The Bankers Association claims Local Law 38 is pre-empted by federal and state laws regulating deposit banks, and is therefore invalid. It claims the City Council's regulation of deposit banks is not a "permissible exercise of its spending power as a consumer of financial services."

The City Council's creation of the Community Investment Advisory Board to seek collect and publish information - such as data on bank foreclosures and mortgage modifications - will change the council's role of participant in the banking market, and instead make it an "examiner and regulator" of deposit banks, "with the power to threaten deposit banks with public criticism and debarment if those banks do not conform to the CIAB's subjective 'benchmarks, best practices and recommendations,'" according to the lawsuit.

The NYBA represents more than 140 commercial banks and federal associations in New York State, whose members have aggregate assets of more then $9 trillion and 200,000 employees.

The City Council passed what was then Intro 485 on May 15, 2012. City Council Speaker Christine Quinn said at the time that Local Law 38 would ensure that the city's deposit banks "act in a transparent way" and "help us add information beyond what the community reinvestment acts require that banks disclose and will make information even included in the CRA transparent in a way that CRA is not," the lawsuit states.

Mayor Michael Bloomberg vetoed Intro 485 on May 30, 2012, saying it "represented a misguided attempt to influence banks ... by overlaying extensive existing federal and state bank regulation with yet another layer of city regulation.
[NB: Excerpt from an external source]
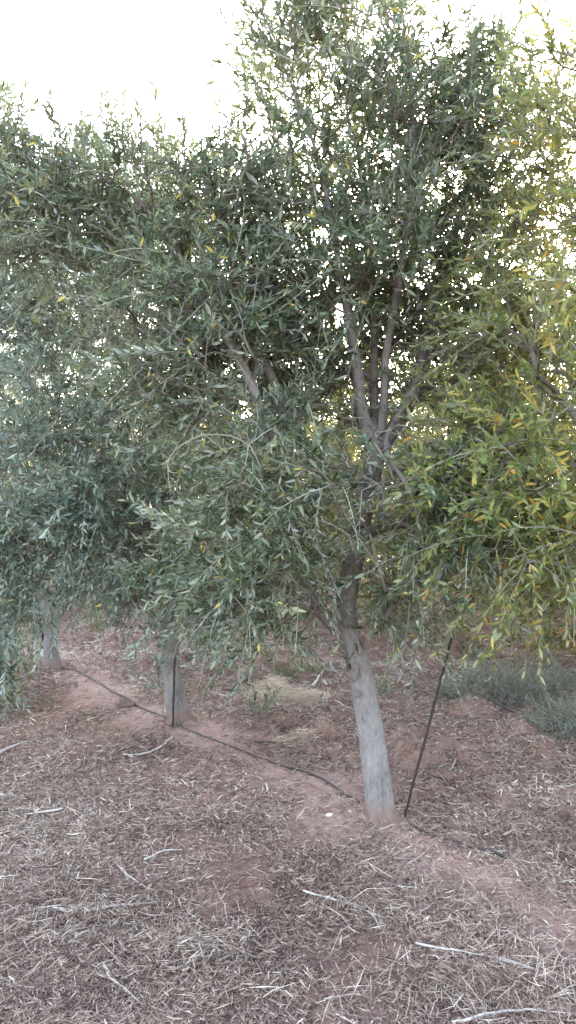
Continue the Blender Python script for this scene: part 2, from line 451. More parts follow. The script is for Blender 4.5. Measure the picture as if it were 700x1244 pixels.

The bill extends beyond the city's competence and legal authority and risks reducing the number of banks who are willing or able to do business in the city."

According to an NYC Law Department spokesperson, "The lawsuit's allegations that Local Law 38 is preempted by federal and state law are consistent with, and supported by, the mayor's position in his veto message."

The Community Investment Advisory Board shall consist of eight people: the mayor, the comptroller, the speaker of the City Council, the commissioner of the Department of Housing Preservation and Development, the commissioner of the Department of Finance, a member of a community-based organization with ties to economic development, a representative of an organization representing small businesses, and a representative of the city banking industry.

It is to review public comments and collect data from deposit banks to "assess the credit, financial and banking services needs throughout the City with particular emphasis on low and moderate income individuals and communities."

It is to publish its first "needs assessment" on the Department of Finance's website by March 1, 2014.

The bankers seek declaratory judgment that the law is preempted by The National Bank Act, that it unconstitutionally conflicts with state and federal laws and regulations, and they want it enjoined.

They are represented by H. Rodgin Cohen with Sullivan & Cromwell.